#### [SOURCE RECORDS]
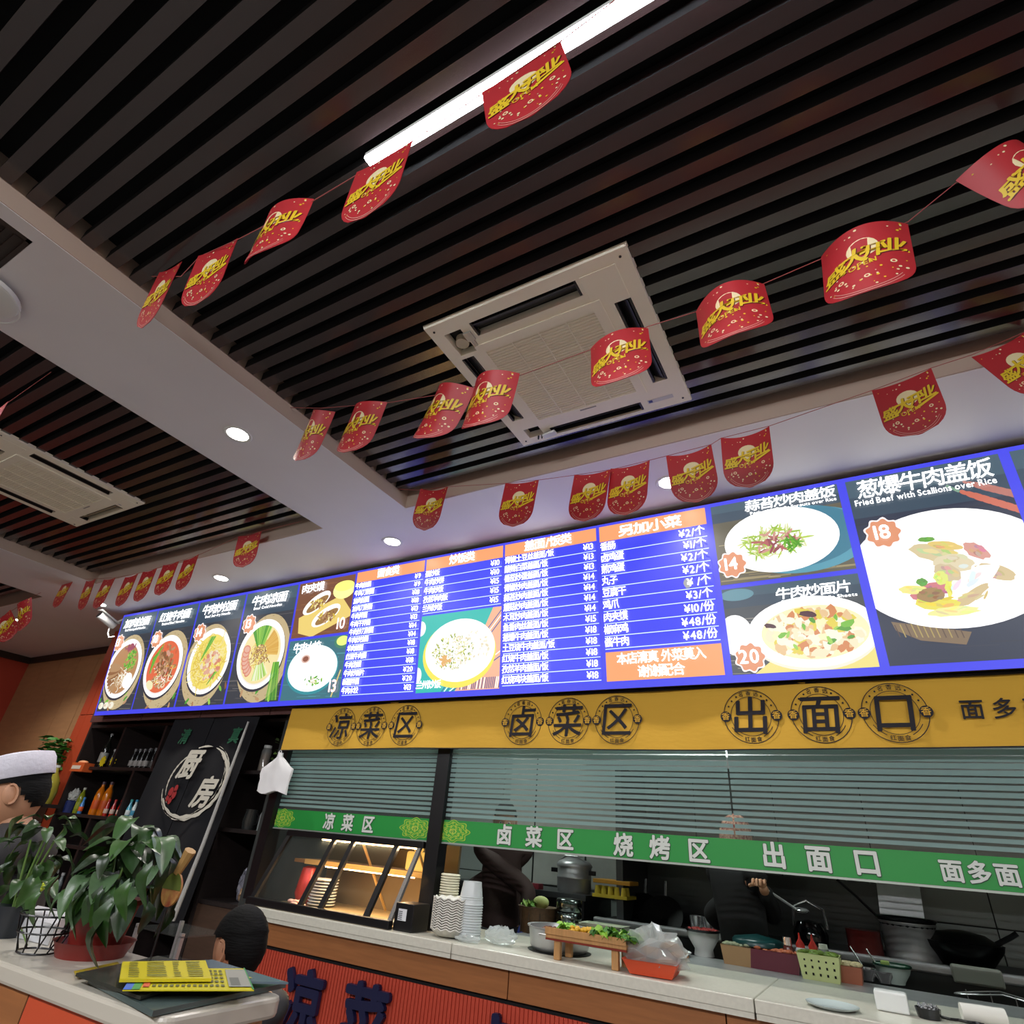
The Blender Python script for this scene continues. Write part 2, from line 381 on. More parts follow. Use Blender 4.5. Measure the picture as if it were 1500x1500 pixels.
class Poster:
    """a flat print on the board: big areas and fine detail, clipped to its rectangle"""
    def __init__(s, x0, x1, v0, v1, bg, kind='dish'):
        s.r = (x0, x1, v0, v1); s.big = MB(); s.det = MB(); s.txt = MB(); s.L = 0; s.poly([(x0, v0), (x1, v0), (x1, v1), (x0, v1)], bg)
    def poly(s, pts, col, det=False):
        pts = clip(pts, *s.r)
        if len(pts) < 3: return
        s.L += 1; n = .0012 + min(s.L, 1500) * .000008; mx_ = max(col[:3]); q_ = .6 if mx_ > .3 and min(col[:3]) < .72 * mx_ and det else 1
        (s.det if det else s.big).add([bp(a, b, n) for a, b in pts], [tuple(range(len(pts)))[::-1]], tuple(c * q_ / (1 + .7 * c * q_) for c in col[:3]) + (1,))
    def ell(s, cx, cv, rx, ry, col, rot=0, det=False, n=26, wob=0):
        pts = []
        for i in range(n):
            t = 2 * pi * i / n; k = 1 + wob * random.uniform(-1, 1); a = rx * cos(t) * k; b = ry * sin(t) * k
            pts.append((cx + a * cos(rot) - b * sin(rot), cv + a * sin(rot) + b * cos(rot)))
        s.poly(pts, col, det)
    def strip(s, a, b, w, col, det=True):
        dx, dy = b[0] - a[0], b[1] - a[1]; l = math.hypot(dx, dy) or 1; nx, ny = -dy / l * w / 2, dx / l * w / 2
        s.poly([(a[0] + nx, a[1] + ny), (b[0] + nx, b[1] + ny), (b[0] - nx, b[1] - ny), (a[0] - nx, a[1] - ny)], col, det)
    def curve(s, pts, w, col):
        for a, b in zip(pts, pts[1:]): s.strip(a, b, w, col)
    def scatter(s, cx, cv, rx, ry, cols, n, sz, asp=2.5, ang=None, wob=.25):
        for _ in range(n):
            t = random.uniform(0, 2 * pi); r = math.sqrt(random.random()); k = random.uniform(.6, 1.3)
            s.ell(cx + rx * r * cos(t), cv + ry * r * sin(t), sz * asp * k, sz * k, random.choice(cols), random.uniform(0, pi) if ang is None else ang + random.uniform(-.3, .3), True, 7, wob)
    def text(s, t, x, v, size, col=WH, align='l', width=None, **k):
        s.L += 3; put_text(s.txt, t, bp(x, v, .0140), UX, VU, size, col, align=align, width=width, **k)
    def badge(s, x, v, r, t):
        for rr, c in ((r * 1.12, (2, 1.5, 1.5)), (r, (1.5, .45, .22))):
            s.poly([(x + rr * (1 + .09 * cos(9 * a)) * cos(a), v + rr * (1 + .09 * cos(9 * a)) * sin(a)) for a in [2 * pi * i / 54 for i in range(54)]], c, True)
        s.text(t, x, v + r * .5, r * 1.25, align='c', bold=.045)
    def done(s, label):
        e = bpy.data.objects.new('menu_panel', None)
        o = s.big.build('menu_panel', M_big, board); o['label'] = label; o.location = (0, 0, 0)
        loc = board.location.copy()
        if s.det.v: tag(s.det.build('picture_detail', M_small, o), kind='stuff')
        if s.txt.v: s.txt.build('lettering', M_small, o)
        bpy.data.objects.remove(e); return o
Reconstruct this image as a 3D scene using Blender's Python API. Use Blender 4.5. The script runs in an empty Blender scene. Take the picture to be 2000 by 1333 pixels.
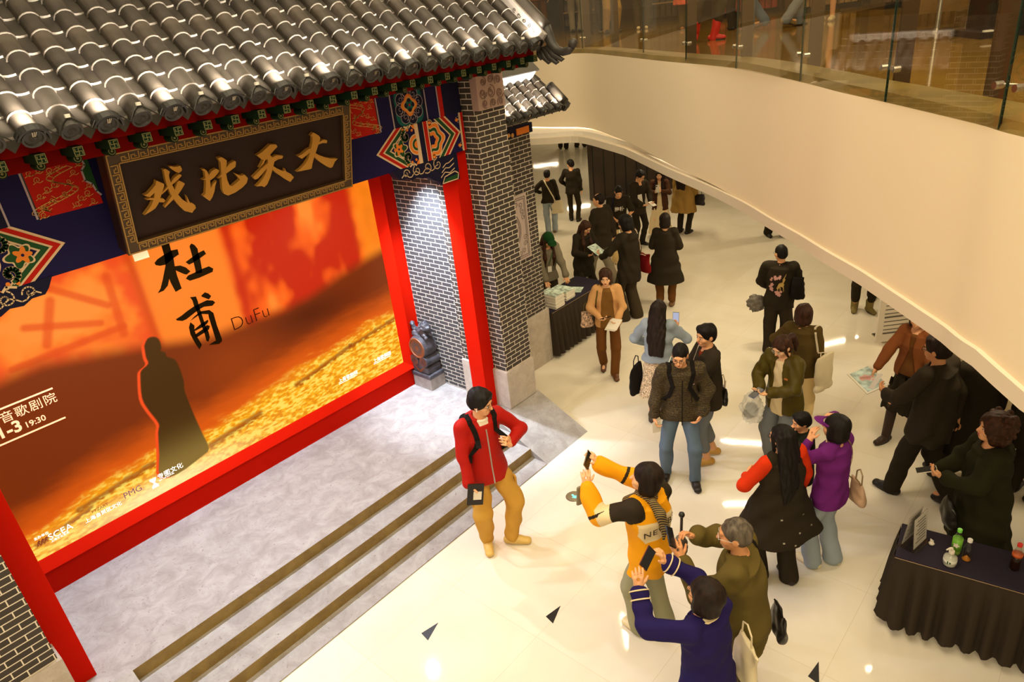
import bpy, bmesh, math, random
import numpy as np
from mathutils import Vector, Matrix, Euler
from mathutils.bvhtree import BVHTree
random.seed(7); rng = np.random.default_rng(7)
SC = bpy.context.scene; COL = SC.collection; PI = math.pi
# ---------------------------------------------------------------- camera
cd = bpy.data.cameras.new('camera'); cam = bpy.data.objects.new('camera', cd); COL.objects.link(cam)
cd.sensor_width = 36; cd.lens = 24.67; cd.clip_start = .05; cd.clip_end = 200
def cam_matrix(yaw, pitch, roll):
    fw = Vector((math.sin(yaw)*math.cos(pitch), math.cos(yaw)*math.cos(pitch), -math.sin(pitch)))
    r = Vector((math.cos(yaw), -math.sin(yaw), 0)); u = r.cross(fw)
    r2 = r*math.cos(roll)+u*math.sin(roll); u2 = -r*math.sin(roll)+u*math.cos(roll)
    return Matrix((r2, u2, -fw)).transposed()
cam.matrix_world = Matrix.Translation((0, 0, 4.8)) @ cam_matrix(.806, math.radians(25.6), -.117).to_4x4()
SC.camera = cam
# ---------------------------------------------------------------- light of the place
vs = SC.view_settings; vs.view_transform = 'Standard'; vs.look = 'None'; vs.exposure = 0; vs.gamma = 1; vs.use_curve_mapping = False
W = bpy.data.worlds.new('world'); SC.world = W; W.use_nodes = True
W.node_tree.nodes['Background'].inputs[0].default_value = (1.0, .78, .47, 1); W.node_tree.nodes['Background'].inputs[1].default_value = .45
def area(name, loc, size, energy, color, rot=(0, 0, 0), size_y=None, spread=PI):
    l = bpy.data.lights.new(name, 'AREA'); l.energy = energy; l.color = color; l.size = size; l.spread = spread
    if size_y: l.shape = 'RECTANGLE'; l.size_y = size_y
    o = bpy.data.objects.new(name, l); COL.objects.link(o); o.location = loc; o.rotation_euler = rot; return o
def spot(name, loc, target, energy, color, angle, blend=.5, radius=.03):
    l = bpy.data.lights.new(name, 'SPOT'); l.energy = energy; l.color = color; l.spot_size = angle; l.spot_blend = blend; l.shadow_soft_size = radius
    o = bpy.data.objects.new(name, l); COL.objects.link(o); o.location = loc
    o.rotation_euler = (Vector(target)-Vector(loc)).to_track_quat('-Z', 'Y').to_euler(); return o
WARM = (1.0, .83, .54); COOL = (.80, .86, 1.0)
area('atrium_light', (3.0, 1.2, 9.0), 7, 700, WARM)
q_ = area('atrium_side_fill', (-4.5, -1.5, 7.5), 5, 420, WARM); q_.rotation_euler = (Vector((5, 3.5, 2.5))-q_.location).to_track_quat('-Z', 'Y').to_euler()  # unseen fill area added to brighten the balcony wall from the side
area('upper_light', (12, 6, 7.4), 6, 200, (1, .74, .38))
for i, (x, y) in enumerate(((3.95, 6.1), (4.70, 6.1), (.9, 6.1), (1.7, 6.1), (2.6, 6.1))):
    spot('niche_spot', (x, y, 3.6), (x+.12, 5.6, .3) if x < 4.5 else (5.27, 6.0, 1.25), 185 if x < 4.5 else 900, COOL if x < 4.5 else (.72, .84, 1.0), 2.4 if x < 4.5 else 1.12, .7)
def line_lamp(name, a, b, z, energy, color=WARM, w=.022):
    """linear ceiling lamp from a to b, shining down"""
    L = math.hypot(b[0]-a[0], b[1]-a[1]); return area(name, ((a[0]+b[0])/2, (a[1]+b[1])/2, z), L, energy, color, (0, 0, math.atan2(b[1]-a[1], b[0]-a[0])), w)
for a, b, e in (((10.01, 4.70), (10.32, 3.96), 60), ((8.41, 3.90), (8.66, 3.54), 40), ((6.6, 1.2), (7.3, .6), 40), ((12.6, 7.2), (13.6, 7.9), 60), ((17.0, 12.3), (17.8, 11.5), 60), ((21.4, 16.7), (22.2, 16.1), 60), ((27, 23), (28, 22.2), 60), ((14.5, 4.5), (15.5, 3.8), 70), ((9.5, 1.2), (10.2, .6), 40), ((11.5, 10.5), (12.3, 10.0), 60)):
    line_lamp('ceiling_line_light', a, b, 2.69, e*.6)  # some follow floor streaks; the others are added out of view as hall fill
line_lamp('upper_line_light', (9.65, 6.8), (8.94, 6.2), 8.0, 20, w=.08)
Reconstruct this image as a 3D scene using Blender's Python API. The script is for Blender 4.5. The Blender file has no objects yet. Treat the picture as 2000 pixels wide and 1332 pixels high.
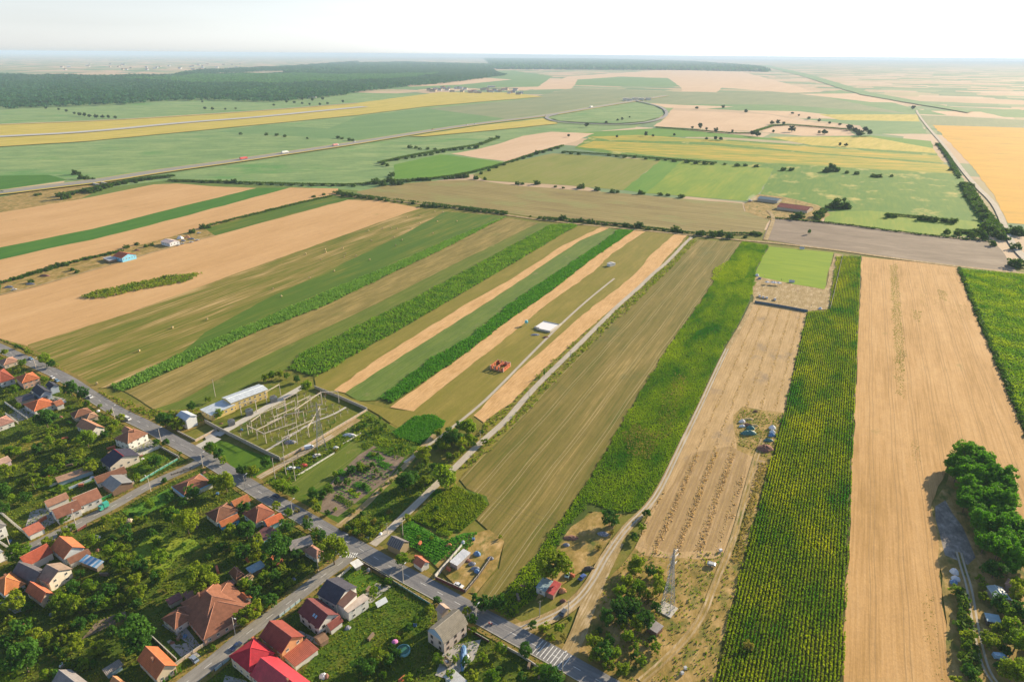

#### [TASK BRIEF]
How many lines of the data contain the word "using"? Answer with the number alone.

#### [RESULT OF THE TASK]
2